Goal: Report only the number of lines in this material that include "pixels".

Data lines:

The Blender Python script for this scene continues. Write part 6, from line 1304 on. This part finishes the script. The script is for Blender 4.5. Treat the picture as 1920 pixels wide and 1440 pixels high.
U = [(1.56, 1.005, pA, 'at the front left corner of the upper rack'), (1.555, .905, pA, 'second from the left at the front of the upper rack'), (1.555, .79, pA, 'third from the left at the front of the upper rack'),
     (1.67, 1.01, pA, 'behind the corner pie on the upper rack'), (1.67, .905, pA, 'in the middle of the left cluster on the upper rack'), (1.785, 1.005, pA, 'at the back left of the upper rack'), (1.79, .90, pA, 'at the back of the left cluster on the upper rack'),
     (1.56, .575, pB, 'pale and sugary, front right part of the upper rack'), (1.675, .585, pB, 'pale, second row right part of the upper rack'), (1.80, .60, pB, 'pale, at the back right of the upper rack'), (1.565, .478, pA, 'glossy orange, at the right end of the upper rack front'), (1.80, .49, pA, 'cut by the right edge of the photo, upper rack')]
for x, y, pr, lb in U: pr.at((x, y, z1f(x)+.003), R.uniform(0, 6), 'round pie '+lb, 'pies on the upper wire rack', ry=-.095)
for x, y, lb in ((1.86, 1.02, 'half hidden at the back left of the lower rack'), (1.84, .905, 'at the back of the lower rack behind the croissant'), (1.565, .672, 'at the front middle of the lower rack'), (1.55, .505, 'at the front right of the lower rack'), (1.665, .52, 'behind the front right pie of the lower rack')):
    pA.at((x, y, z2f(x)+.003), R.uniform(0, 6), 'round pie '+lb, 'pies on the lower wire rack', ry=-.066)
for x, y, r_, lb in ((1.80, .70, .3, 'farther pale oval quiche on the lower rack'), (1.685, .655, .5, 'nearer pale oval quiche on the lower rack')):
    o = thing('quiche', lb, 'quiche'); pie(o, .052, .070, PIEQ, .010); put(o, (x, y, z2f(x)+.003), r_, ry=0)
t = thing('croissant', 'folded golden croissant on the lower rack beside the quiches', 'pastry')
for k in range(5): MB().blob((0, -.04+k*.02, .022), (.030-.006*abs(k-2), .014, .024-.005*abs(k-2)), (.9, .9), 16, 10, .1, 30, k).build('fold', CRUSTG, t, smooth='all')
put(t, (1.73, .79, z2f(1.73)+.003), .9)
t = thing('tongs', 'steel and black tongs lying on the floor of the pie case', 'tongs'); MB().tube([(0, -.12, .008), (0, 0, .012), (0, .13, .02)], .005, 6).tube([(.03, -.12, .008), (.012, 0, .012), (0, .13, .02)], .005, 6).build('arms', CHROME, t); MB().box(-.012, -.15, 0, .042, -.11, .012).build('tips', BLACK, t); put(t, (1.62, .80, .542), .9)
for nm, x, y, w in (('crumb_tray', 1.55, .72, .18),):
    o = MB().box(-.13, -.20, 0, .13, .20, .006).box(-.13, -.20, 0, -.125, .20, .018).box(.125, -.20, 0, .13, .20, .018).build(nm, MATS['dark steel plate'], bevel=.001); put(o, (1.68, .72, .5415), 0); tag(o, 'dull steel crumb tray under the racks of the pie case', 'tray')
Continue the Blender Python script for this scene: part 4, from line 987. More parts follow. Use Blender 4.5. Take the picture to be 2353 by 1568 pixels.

Written reply: 2